Going further, I have a beefy SSD/RAM cache on a spinner, and while you can definitely tell when you are hitting the spinner on a clean cache, after you play the game a couple of times and let the cache work itself out, it's hard to tell even from that.
 
I agree that the performance difference for gaming is negligible. Try getting into running a local AI. Watch what it does with your system resources. You need OODLS of speed across the board to properly care and feed even a moderate locally ran AI.
IDK, I run stable diffusion locally and while it is compute intensive it's IO load is negligible after the initial loading phase.
It's playing with things like that and teaching myself about new upcoming technologies that have me wanting bigger and better hardware that they can actually utilize.

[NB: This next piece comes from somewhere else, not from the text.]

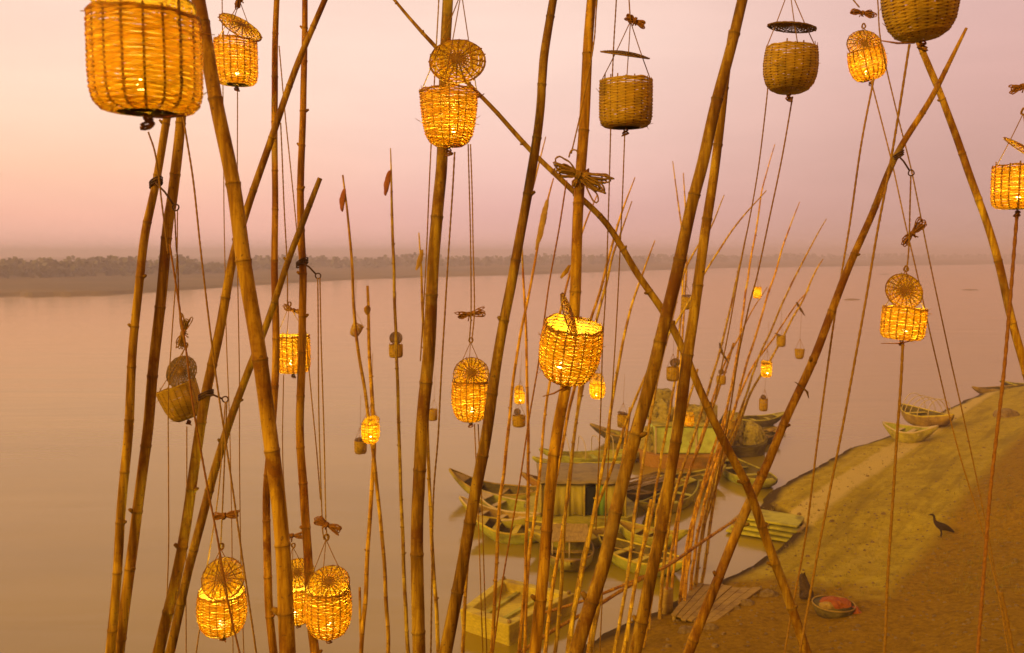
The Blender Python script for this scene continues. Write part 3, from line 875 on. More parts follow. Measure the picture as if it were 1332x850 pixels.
rope([(369, 488), (368, 600), (375, 700)], 6.4, 'thin tether under the lantern between two upright poles', 1.5)
rope([(571, -6), (561, 187), (556, 300), (551, 400), (547, 470)], 4.15, 'rope running down the left side of the thick middle pole', 2.0, top_ext=1)
rope([(609, 188), (612, 300), (613, 400), (611, 442)], 5.7, 'left of two lines hoisting the lantern with the tied lid', 2.0)
rope([(612, 188), (615, 300), (617, 400), (614, 442)], 5.75, 'right of two lines hoisting the lantern with the tied lid', 2.0)
rope([(591, 198), (585, 300), (578, 420), (570, 560), (563, 660), (560, 850)], 6.5, 'pale rope under the cup shaped glowing lantern', 2.6)
rope([(617, 552), (621, 650), (625, 760), (628, 850)], 5.9, 'left tether under the lantern with the tied lid', 1.8)
rope([(622, 552), (627, 660), (630, 760), (633, 850)], 5.95, 'right tether under the lantern with the tied lid', 1.8)
rope([(777, -6), (772, 60), (757, 140), (743, 200)], 4.1, 'rope leading down into the big rope bow', 2.2, top_ext=1)
rope([(737, 235), (727, 300), (715, 365), (708, 415), (700, 475), (689, 540), (677, 620), (669, 665), (654, 756), (641, 850)], 4.05, 'dark rope from the rope bow down left of open glowing basket', 2.4, mat='rope_dark')
rope([(802, -6), (797, 85), (791, 290), (788, 380), (784, 450), (782, 520), (779, 600), (775, 690)], 5.4, 'rope left of the unlit basket with its lid hoisted', 2.0, top_ext=1)
rope([(813, 170), (808, 290), (803, 400), (797, 500), (790, 620), (784, 760), (780, 850)], 5.0, 'faint tether under the unlit basket with its lid hoisted', 1.9)
rope([(1000, 100), (996, 140), (986, 220), (974, 290), (966, 330), (950, 420), (930, 520)], 4.6, 'left tether under the unlit basket with level lid', 2.0)
rope([(1031, 126), (1020, 190), (1012, 232), (1002, 280), (986, 356), (974, 400), (960, 465), (950, 530), (930, 640)], 4.4, 'right tether under the unlit basket with level lid', 2.3)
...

I do a lot of things that are not considered regular use cases, still most of them run out of GPU/RAM/CPU long before they run out of IO performance, unless ran from a spinner. As I've said the only case I found where 10GByte over 6GByte sequential read speed might* have a benefit is processing raw uncompressed video.

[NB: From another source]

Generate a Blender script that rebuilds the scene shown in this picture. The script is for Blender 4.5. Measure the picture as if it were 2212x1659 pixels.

*might because I have not tested it yet.
So much so that if it were in budget I'd go with enterprise class NVME drives. Because lets be honest.. the DWPD rating of consumer grade stuff is not up to snuff especially if you're going to be flexing that raw throughput with any consistency.
I have a suspicion that enterprise grade is the same, they only write a larger number on the specification sheet. I've been using consumer SSDs almost exclusively since 2011 for data intensive work, and literally none of them died since. Sure my 50-100 SSDs is not that significant of a sample size as say backblaze, but it is certainly much more than the average user.
also would love to afford some video cards with actual AI compute units. Have to be happy with what I can afford for regular desktop cards that can offer some assistance.
I'd never go for that. Something that is only good for a single specific use case is a waste of money imo. Worst decision of my career was once buying Quadro cards instead of Geforce for work thinking how much better supported it would be. It literally had zero benefit while paying 2x as much for HW that was 2 generations behind the then current top gaming cards.
And yes I've gone way off and redefined the conversation. Just wanted to share I'm not only concerned with gaming experience.
And I didn't just mean gaming either, I meant all use cases outside of moving large pieces of monolithic data sequentially between drives.